En tercer lugar, parece haber prosperado una profunda aversión a la competencia. Por ello, como en lo peor de las oscuras novelas de Ayn Rand, hemos llegado al punto en el que las investigaciones y puntos de vista no son validados o invalidados por el “mercado de las ideas”, sino por personas, consideradas todo conocedoras, que pueden decidir qué se publica y qué no. Esto hace que sean los mismos, con las mismas posiciones los que repitan hasta el hartazgo sus visiones del mundo, sin que por ello éstas sean necesariamente adecuadas para los problemas sociales.
Lo anterior ha llevado a un alejamiento paulatino de los académicos del resto de la sociedad.

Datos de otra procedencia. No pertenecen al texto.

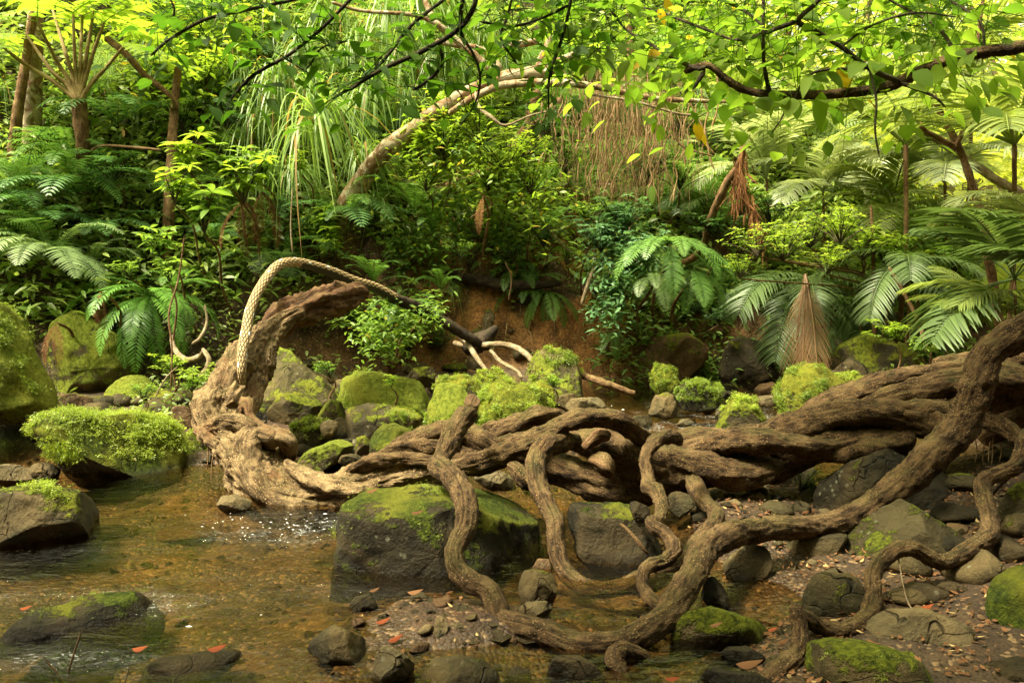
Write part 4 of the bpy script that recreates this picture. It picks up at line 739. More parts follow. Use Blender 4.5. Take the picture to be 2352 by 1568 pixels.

El lenguaje que se usa, las preocupaciones de investigación, los métodos utilizados, entre otros se desconectaron de las prioridades sociales. Se ha vuelto de moda despreciar lo sencillo y cercano. En este rechazo, claro, se encuentran los otros individuos que se consideran ignorantes, a pesar de que son ellos los que se enfrentan directamente a sus decisiones y que, por lo tanto, actúan de maneras que no siempre están sintonizadas con el “deber ser” de los académicos.
En el fondo, la academia ha sido cooptada por las formas más diversas de abierto antiliberalismo. El problema es que ésta no puede existir en un contexto antiliberal ni producir con bases diferentes a la libertad. Acá está el desafío. Hasta que no se solucione, quiénes nos dedicamos a esto seremos vistos como alejados de la realidad, incapaces de producir conocimiento útil y molestos personajes que, desde nuestra equivocada superioridad moral, empujamos cada vez más a la sociedad libre al abismo.